* **Exercise aim**
Copy every line, exactly and only, from the line containing "What Blender Python" to the line containing "SC.camera = cam", both lines included.

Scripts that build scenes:
++++
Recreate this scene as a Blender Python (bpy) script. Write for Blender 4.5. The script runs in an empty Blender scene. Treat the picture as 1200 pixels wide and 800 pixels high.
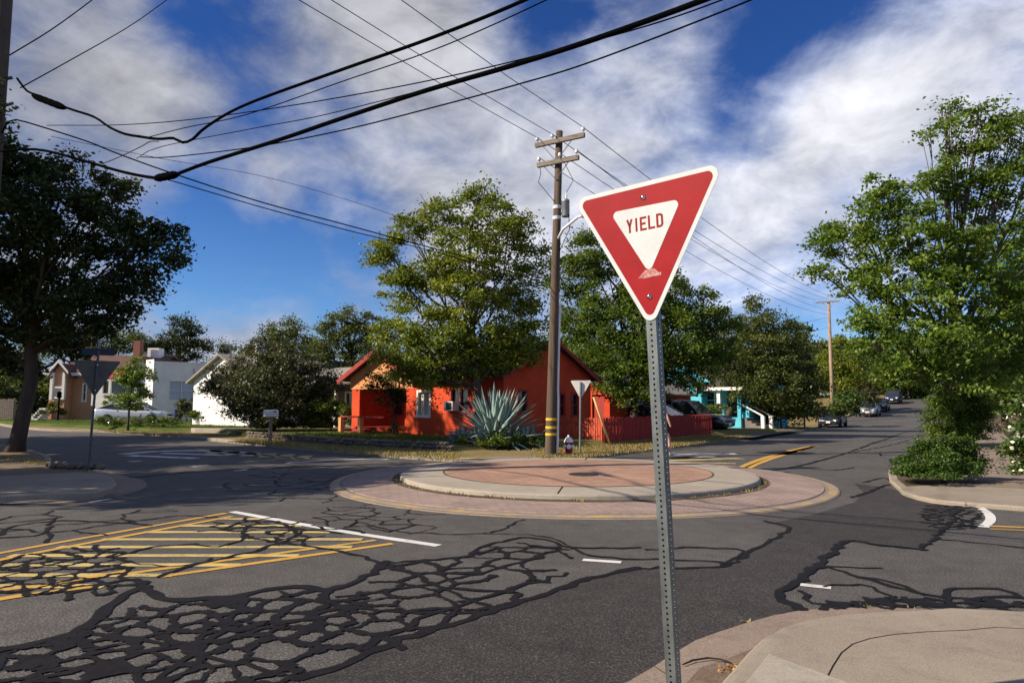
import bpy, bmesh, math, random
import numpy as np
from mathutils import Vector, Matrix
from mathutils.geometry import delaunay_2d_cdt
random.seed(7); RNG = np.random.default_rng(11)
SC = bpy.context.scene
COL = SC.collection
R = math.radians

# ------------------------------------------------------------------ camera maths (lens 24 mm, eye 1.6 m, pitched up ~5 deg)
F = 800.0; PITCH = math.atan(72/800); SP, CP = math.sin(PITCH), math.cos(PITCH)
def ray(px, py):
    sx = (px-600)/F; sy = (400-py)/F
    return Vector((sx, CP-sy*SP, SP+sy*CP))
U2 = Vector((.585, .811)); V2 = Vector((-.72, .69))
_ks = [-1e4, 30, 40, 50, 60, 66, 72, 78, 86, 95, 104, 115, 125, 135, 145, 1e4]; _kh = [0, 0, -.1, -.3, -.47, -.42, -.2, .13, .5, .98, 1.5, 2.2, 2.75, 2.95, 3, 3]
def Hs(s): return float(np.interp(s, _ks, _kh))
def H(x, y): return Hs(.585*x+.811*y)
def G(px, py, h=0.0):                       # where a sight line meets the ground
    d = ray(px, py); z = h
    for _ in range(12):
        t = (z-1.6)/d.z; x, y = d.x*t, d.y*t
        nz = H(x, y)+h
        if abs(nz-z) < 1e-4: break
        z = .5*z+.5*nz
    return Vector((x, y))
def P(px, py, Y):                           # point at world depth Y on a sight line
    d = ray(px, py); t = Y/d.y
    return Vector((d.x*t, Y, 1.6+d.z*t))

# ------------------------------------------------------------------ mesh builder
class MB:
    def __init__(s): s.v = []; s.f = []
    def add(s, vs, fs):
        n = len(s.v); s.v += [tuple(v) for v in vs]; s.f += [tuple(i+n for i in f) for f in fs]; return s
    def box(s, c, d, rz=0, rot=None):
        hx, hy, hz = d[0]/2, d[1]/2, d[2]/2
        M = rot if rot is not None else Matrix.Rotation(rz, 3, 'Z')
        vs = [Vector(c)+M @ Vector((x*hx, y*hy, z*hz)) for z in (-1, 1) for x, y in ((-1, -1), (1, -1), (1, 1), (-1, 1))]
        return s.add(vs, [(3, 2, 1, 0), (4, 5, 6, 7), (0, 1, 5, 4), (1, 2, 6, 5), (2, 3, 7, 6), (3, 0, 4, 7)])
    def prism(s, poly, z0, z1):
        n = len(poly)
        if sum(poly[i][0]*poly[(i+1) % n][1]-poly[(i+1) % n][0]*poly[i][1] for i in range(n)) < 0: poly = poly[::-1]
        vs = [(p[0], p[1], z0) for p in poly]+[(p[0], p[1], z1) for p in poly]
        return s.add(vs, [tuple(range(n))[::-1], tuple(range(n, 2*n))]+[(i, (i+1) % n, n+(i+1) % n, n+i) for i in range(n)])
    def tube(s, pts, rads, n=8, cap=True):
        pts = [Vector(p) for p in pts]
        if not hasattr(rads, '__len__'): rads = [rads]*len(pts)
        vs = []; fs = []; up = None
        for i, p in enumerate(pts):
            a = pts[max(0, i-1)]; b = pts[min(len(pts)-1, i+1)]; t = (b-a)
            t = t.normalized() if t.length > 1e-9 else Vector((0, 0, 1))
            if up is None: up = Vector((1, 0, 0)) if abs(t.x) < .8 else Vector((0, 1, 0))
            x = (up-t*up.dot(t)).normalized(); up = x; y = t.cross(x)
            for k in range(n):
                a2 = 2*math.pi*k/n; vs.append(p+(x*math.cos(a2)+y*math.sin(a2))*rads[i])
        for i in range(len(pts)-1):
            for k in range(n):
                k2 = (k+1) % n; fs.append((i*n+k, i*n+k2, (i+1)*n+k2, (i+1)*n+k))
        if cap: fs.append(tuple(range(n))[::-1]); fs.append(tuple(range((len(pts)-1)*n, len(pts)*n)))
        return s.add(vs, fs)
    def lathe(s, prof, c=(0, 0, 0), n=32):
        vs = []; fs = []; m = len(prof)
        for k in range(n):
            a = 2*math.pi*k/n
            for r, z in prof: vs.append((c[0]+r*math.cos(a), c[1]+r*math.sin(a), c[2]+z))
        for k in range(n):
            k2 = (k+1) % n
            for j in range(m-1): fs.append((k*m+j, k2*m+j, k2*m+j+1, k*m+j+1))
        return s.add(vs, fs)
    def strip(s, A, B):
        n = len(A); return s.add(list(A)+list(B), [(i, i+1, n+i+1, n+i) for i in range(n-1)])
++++
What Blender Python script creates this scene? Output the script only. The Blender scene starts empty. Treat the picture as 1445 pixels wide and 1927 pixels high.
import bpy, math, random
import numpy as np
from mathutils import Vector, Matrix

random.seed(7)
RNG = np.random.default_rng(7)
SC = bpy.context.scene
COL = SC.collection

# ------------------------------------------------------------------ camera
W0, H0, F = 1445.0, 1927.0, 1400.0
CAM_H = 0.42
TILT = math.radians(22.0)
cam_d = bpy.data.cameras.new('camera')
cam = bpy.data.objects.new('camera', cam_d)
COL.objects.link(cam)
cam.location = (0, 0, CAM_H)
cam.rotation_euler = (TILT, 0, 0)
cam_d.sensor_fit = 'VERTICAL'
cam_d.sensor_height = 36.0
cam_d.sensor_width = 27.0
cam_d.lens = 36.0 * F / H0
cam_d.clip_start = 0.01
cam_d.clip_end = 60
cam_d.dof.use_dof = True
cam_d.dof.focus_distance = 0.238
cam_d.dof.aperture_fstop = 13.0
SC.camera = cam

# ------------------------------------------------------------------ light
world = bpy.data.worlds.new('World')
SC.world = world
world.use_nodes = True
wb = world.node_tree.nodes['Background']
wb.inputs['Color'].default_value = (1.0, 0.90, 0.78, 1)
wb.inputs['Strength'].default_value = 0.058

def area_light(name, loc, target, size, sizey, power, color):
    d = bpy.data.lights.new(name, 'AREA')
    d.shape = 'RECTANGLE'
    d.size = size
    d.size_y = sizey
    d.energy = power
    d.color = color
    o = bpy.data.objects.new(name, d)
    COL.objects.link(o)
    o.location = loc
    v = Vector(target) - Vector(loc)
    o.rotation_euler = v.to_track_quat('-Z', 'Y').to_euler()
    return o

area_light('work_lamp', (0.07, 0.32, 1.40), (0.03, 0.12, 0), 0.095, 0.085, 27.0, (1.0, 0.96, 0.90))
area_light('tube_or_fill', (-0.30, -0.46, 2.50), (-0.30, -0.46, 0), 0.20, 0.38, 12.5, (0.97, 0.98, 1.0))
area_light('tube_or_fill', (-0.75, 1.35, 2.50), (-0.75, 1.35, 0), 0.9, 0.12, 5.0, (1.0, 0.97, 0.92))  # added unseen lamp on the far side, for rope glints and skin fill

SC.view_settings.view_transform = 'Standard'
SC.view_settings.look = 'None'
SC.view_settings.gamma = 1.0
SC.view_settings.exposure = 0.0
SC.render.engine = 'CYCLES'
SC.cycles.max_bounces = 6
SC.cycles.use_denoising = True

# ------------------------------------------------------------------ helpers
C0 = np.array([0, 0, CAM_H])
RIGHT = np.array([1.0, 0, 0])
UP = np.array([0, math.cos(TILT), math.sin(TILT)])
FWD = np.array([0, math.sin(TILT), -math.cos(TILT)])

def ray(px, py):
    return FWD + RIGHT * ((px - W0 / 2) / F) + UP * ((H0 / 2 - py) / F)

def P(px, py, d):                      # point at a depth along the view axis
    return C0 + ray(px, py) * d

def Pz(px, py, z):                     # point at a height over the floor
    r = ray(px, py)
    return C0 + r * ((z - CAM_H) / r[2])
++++
* **Task result**
What Blender Python script creates this scene? Output the script only. The Blender scene starts empty. Treat the picture as 1445 pixels wide and 1927 pixels high.
import bpy, math, random
import numpy as np
from mathutils import Vector, Matrix

random.seed(7)
RNG = np.random.default_rng(7)
SC = bpy.context.scene
COL = SC.collection

# ------------------------------------------------------------------ camera
W0, H0, F = 1445.0, 1927.0, 1400.0
CAM_H = 0.42
TILT = math.radians(22.0)
cam_d = bpy.data.cameras.new('camera')
cam = bpy.data.objects.new('camera', cam_d)
COL.objects.link(cam)
cam.location = (0, 0, CAM_H)
cam.rotation_euler = (TILT, 0, 0)
cam_d.sensor_fit = 'VERTICAL'
cam_d.sensor_height = 36.0
cam_d.sensor_width = 27.0
cam_d.lens = 36.0 * F / H0
cam_d.clip_start = 0.01
cam_d.clip_end = 60
cam_d.dof.use_dof = True
cam_d.dof.focus_distance = 0.238
cam_d.dof.aperture_fstop = 13.0
SC.camera = cam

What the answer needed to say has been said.